--- Problem statement ---
Transcribe every line, keeping it exact.

## Begin Information provided

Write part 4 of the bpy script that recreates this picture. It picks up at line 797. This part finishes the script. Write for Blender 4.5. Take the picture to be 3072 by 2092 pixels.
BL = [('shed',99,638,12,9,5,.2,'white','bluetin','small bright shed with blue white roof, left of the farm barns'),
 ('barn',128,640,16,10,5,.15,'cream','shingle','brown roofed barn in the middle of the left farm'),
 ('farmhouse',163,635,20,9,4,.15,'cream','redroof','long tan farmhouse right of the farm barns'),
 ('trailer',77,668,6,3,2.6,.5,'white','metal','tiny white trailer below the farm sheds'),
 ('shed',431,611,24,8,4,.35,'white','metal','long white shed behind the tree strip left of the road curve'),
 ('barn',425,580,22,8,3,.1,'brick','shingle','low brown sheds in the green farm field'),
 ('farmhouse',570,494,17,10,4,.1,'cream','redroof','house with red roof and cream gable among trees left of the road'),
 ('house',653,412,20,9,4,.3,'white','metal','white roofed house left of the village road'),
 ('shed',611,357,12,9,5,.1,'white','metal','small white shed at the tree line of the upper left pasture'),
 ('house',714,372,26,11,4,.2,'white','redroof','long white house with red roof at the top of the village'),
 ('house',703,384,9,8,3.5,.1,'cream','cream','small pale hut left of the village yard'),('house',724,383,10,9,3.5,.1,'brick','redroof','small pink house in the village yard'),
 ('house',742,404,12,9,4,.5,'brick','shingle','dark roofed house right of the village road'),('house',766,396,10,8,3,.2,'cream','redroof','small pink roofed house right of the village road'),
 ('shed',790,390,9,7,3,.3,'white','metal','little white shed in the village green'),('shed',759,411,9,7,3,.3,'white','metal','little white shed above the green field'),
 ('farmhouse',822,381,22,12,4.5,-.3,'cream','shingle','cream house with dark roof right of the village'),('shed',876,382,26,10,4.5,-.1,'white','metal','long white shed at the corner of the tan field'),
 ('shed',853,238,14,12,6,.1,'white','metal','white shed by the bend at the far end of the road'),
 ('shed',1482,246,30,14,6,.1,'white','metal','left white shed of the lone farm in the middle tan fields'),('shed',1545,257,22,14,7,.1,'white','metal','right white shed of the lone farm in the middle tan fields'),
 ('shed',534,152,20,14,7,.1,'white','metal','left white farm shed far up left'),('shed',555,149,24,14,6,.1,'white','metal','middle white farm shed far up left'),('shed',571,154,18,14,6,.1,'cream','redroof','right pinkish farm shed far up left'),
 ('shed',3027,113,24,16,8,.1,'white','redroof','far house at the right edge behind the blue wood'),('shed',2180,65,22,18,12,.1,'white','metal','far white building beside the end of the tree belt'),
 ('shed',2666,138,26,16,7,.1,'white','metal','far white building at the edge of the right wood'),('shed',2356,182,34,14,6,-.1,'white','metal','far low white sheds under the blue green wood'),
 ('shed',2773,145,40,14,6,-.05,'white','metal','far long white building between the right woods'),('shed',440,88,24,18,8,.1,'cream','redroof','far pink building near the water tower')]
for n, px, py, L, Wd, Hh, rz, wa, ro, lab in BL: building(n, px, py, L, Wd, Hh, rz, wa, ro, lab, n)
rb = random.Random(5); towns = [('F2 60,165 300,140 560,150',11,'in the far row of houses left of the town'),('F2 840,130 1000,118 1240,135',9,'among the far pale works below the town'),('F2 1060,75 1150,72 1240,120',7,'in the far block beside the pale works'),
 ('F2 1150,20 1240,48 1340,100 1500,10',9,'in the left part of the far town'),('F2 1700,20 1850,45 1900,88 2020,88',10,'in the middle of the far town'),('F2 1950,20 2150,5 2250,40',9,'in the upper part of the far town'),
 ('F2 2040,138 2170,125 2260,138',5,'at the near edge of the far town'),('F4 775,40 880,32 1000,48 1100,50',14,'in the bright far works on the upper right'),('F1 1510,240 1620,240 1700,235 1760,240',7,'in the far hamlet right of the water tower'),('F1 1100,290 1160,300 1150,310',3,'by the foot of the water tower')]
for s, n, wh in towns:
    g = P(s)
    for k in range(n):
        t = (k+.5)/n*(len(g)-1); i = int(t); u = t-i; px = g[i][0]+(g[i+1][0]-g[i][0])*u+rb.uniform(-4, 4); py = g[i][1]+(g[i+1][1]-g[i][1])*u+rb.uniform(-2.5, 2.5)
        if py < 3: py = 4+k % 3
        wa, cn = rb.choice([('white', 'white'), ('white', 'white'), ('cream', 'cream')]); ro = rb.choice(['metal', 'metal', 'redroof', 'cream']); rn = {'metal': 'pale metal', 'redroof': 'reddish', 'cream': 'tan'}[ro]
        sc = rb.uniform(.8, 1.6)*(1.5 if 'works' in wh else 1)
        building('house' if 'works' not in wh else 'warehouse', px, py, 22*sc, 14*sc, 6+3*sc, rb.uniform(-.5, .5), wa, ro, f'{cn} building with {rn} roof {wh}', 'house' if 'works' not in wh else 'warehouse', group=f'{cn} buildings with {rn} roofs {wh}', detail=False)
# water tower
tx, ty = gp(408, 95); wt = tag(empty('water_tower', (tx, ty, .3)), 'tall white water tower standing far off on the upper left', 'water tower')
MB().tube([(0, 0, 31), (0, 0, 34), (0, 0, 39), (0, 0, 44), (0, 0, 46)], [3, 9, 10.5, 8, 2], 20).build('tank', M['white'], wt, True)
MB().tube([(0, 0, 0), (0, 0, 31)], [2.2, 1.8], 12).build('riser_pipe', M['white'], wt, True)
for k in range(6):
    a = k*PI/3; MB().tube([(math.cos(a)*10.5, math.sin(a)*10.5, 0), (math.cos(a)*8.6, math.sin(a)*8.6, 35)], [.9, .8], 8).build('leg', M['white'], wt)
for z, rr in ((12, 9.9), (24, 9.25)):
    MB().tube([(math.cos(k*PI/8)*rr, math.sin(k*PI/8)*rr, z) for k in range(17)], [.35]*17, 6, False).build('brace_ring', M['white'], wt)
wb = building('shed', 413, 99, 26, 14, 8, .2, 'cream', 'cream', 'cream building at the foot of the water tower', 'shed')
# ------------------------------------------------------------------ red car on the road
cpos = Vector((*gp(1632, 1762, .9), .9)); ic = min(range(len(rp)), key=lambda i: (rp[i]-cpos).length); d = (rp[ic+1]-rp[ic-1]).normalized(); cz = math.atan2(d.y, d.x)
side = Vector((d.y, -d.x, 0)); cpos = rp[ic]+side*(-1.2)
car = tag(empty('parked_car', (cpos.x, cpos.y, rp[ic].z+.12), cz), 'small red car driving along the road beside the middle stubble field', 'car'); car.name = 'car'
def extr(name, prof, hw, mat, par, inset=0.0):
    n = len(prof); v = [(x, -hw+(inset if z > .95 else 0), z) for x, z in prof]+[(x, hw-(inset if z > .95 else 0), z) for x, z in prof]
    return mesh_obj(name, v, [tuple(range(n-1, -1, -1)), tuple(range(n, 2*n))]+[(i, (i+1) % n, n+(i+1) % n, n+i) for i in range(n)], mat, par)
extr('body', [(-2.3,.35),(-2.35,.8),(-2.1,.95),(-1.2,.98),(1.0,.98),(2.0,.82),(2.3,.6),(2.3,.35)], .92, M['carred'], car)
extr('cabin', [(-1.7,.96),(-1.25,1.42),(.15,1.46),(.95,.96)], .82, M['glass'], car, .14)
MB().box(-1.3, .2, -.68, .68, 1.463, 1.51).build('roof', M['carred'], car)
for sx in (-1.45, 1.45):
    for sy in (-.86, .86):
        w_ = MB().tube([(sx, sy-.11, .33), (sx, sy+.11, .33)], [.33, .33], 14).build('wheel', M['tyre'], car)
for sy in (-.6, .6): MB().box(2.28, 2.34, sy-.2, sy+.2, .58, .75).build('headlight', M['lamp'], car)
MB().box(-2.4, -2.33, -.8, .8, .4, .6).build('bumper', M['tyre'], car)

## End Information provided

--- Solution to the problem ---
Write part 4 of the bpy script that recreates this picture. It picks up at line 797. This part finishes the script. Write for Blender 4.5. Take the picture to be 3072 by 2092 pixels.
BL = [('shed',99,638,12,9,5,.2,'white','bluetin','small bright shed with blue white roof, left of the farm barns'),
 ('barn',128,640,16,10,5,.15,'cream','shingle','brown roofed barn in the middle of the left farm'),
 ('farmhouse',163,635,20,9,4,.15,'cream','redroof','long tan farmhouse right of the farm barns'),
 ('trailer',77,668,6,3,2.6,.5,'white','metal','tiny white trailer below the farm sheds'),
 ('shed',431,611,24,8,4,.35,'white','metal','long white shed behind the tree strip left of the road curve'),
 ('barn',425,580,22,8,3,.1,'brick','shingle','low brown sheds in the green farm field'),
 ('farmhouse',570,494,17,10,4,.1,'cream','redroof','house with red roof and cream gable among trees left of the road'),
 ('house',653,412,20,9,4,.3,'white','metal','white roofed house left of the village road'),
 ('shed',611,357,12,9,5,.1,'white','metal','small white shed at the tree line of the upper left pasture'),
 ('house',714,372,26,11,4,.2,'white','redroof','long white house with red roof at the top of the village'),
 ('house',703,384,9,8,3.5,.1,'cream','cream','small pale hut left of the village yard'),('house',724,383,10,9,3.5,.1,'brick','redroof','small pink house in the village yard'),
 ('house',742,404,12,9,4,.5,'brick','shingle','dark roofed house right of the village road'),('house',766,396,10,8,3,.2,'cream','redroof','small pink roofed house right of the village road'),
 ('shed',790,390,9,7,3,.3,'white','metal','little white shed in the village green'),('shed',759,411,9,7,3,.3,'white','metal','little white shed above the green field'),
 ('farmhouse',822,381,22,12,4.5,-.3,'cream','shingle','cream house with dark roof right of the village'),('shed',876,382,26,10,4.5,-.1,'white','metal','long white shed at the corner of the tan field'),
 ('shed',853,238,14,12,6,.1,'white','metal','white shed by the bend at the far end of the road'),
 ('shed',1482,246,30,14,6,.1,'white','metal','left white shed of the lone farm in the middle tan fields'),('shed',1545,257,22,14,7,.1,'white','metal','right white shed of the lone farm in the middle tan fields'),
 ('shed',534,152,20,14,7,.1,'white','metal','left white farm shed far up left'),('shed',555,149,24,14,6,.1,'white','metal','middle white farm shed far up left'),('shed',571,154,18,14,6,.1,'cream','redroof','right pinkish farm shed far up left'),
 ('shed',3027,113,24,16,8,.1,'white','redroof','far house at the right edge behind the blue wood'),('shed',2180,65,22,18,12,.1,'white','metal','far white building beside the end of the tree belt'),
 ('shed',2666,138,26,16,7,.1,'white','metal','far white building at the edge of the right wood'),('shed',2356,182,34,14,6,-.1,'white','metal','far low white sheds under the blue green wood'),
 ('shed',2773,145,40,14,6,-.05,'white','metal','far long white building between the right woods'),('shed',440,88,24,18,8,.1,'cream','redroof','far pink building near the water tower')]
for n, px, py, L, Wd, Hh, rz, wa, ro, lab in BL: building(n, px, py, L, Wd, Hh, rz, wa, ro, lab, n)
rb = random.Random(5); towns = [('F2 60,165 300,140 560,150',11,'in the far row of houses left of the town'),('F2 840,130 1000,118 1240,135',9,'among the far pale works below the town'),('F2 1060,75 1150,72 1240,120',7,'in the far block beside the pale works'),
 ('F2 1150,20 1240,48 1340,100 1500,10',9,'in the left part of the far town'),('F2 1700,20 1850,45 1900,88 2020,88',10,'in the middle of the far town'),('F2 1950,20 2150,5 2250,40',9,'in the upper part of the far town'),
 ('F2 2040,138 2170,125 2260,138',5,'at the near edge of the far town'),('F4 775,40 880,32 1000,48 1100,50',14,'in the bright far works on the upper right'),('F1 1510,240 1620,240 1700,235 1760,240',7,'in the far hamlet right of the water tower'),('F1 1100,290 1160,300 1150,310',3,'by the foot of the water tower')]
for s, n, wh in towns:
    g = P(s)
    for k in range(n):
        t = (k+.5)/n*(len(g)-1); i = int(t); u = t-i; px = g[i][0]+(g[i+1][0]-g[i][0])*u+rb.uniform(-4, 4); py = g[i][1]+(g[i+1][1]-g[i][1])*u+rb.uniform(-2.5, 2.5)
        if py < 3: py = 4+k % 3
        wa, cn = rb.choice([('white', 'white'), ('white', 'white'), ('cream', 'cream')]); ro = rb.choice(['metal', 'metal', 'redroof', 'cream']); rn = {'metal': 'pale metal', 'redroof': 'reddish', 'cream': 'tan'}[ro]
        sc = rb.uniform(.8, 1.6)*(1.5 if 'works' in wh else 1)
        building('house' if 'works' not in wh else 'warehouse', px, py, 22*sc, 14*sc, 6+3*sc, rb.uniform(-.5, .5), wa, ro, f'{cn} building with {rn} roof {wh}', 'house' if 'works' not in wh else 'warehouse', group=f'{cn} buildings with {rn} roofs {wh}', detail=False)
# water tower
tx, ty = gp(408, 95); wt = tag(empty('water_tower', (tx, ty, .3)), 'tall white water tower standing far off on the upper left', 'water tower')
MB().tube([(0, 0, 31), (0, 0, 34), (0, 0, 39), (0, 0, 44), (0, 0, 46)], [3, 9, 10.5, 8, 2], 20).build('tank', M['white'], wt, True)
MB().tube([(0, 0, 0), (0, 0, 31)], [2.2, 1.8], 12).build('riser_pipe', M['white'], wt, True)
for k in range(6):
    a = k*PI/3; MB().tube([(math.cos(a)*10.5, math.sin(a)*10.5, 0), (math.cos(a)*8.6, math.sin(a)*8.6, 35)], [.9, .8], 8).build('leg', M['white'], wt)
for z, rr in ((12, 9.9), (24, 9.25)):
    MB().tube([(math.cos(k*PI/8)*rr, math.sin(k*PI/8)*rr, z) for k in range(17)], [.35]*17, 6, False).build('brace_ring', M['white'], wt)
wb = building('shed', 413, 99, 26, 14, 8, .2, 'cream', 'cream', 'cream building at the foot of the water tower', 'shed')
# ------------------------------------------------------------------ red car on the road
cpos = Vector((*gp(1632, 1762, .9), .9)); ic = min(range(len(rp)), key=lambda i: (rp[i]-cpos).length); d = (rp[ic+1]-rp[ic-1]).normalized(); cz = math.atan2(d.y, d.x)
side = Vector((d.y, -d.x, 0)); cpos = rp[ic]+side*(-1.2)
car = tag(empty('parked_car', (cpos.x, cpos.y, rp[ic].z+.12), cz), 'small red car driving along the road beside the middle stubble field', 'car'); car.name = 'car'
def extr(name, prof, hw, mat, par, inset=0.0):
    n = len(prof); v = [(x, -hw+(inset if z > .95 else 0), z) for x, z in prof]+[(x, hw-(inset if z > .95 else 0), z) for x, z in prof]
    return mesh_obj(name, v, [tuple(range(n-1, -1, -1)), tuple(range(n, 2*n))]+[(i, (i+1) % n, n+(i+1) % n, n+i) for i in range(n)], mat, par)
extr('body', [(-2.3,.35),(-2.35,.8),(-2.1,.95),(-1.2,.98),(1.0,.98),(2.0,.82),(2.3,.6),(2.3,.35)], .92, M['carred'], car)
extr('cabin', [(-1.7,.96),(-1.25,1.42),(.15,1.46),(.95,.96)], .82, M['glass'], car, .14)
MB().box(-1.3, .2, -.68, .68, 1.463, 1.51).build('roof', M['carred'], car)
for sx in (-1.45, 1.45):
    for sy in (-.86, .86):
        w_ = MB().tube([(sx, sy-.11, .33), (sx, sy+.11, .33)], [.33, .33], 14).build('wheel', M['tyre'], car)
for sy in (-.6, .6): MB().box(2.28, 2.34, sy-.2, sy+.2, .58, .75).build('headlight', M['lamp'], car)
MB().box(-2.4, -2.33, -.8, .8, .4, .6).build('bumper', M['tyre'], car)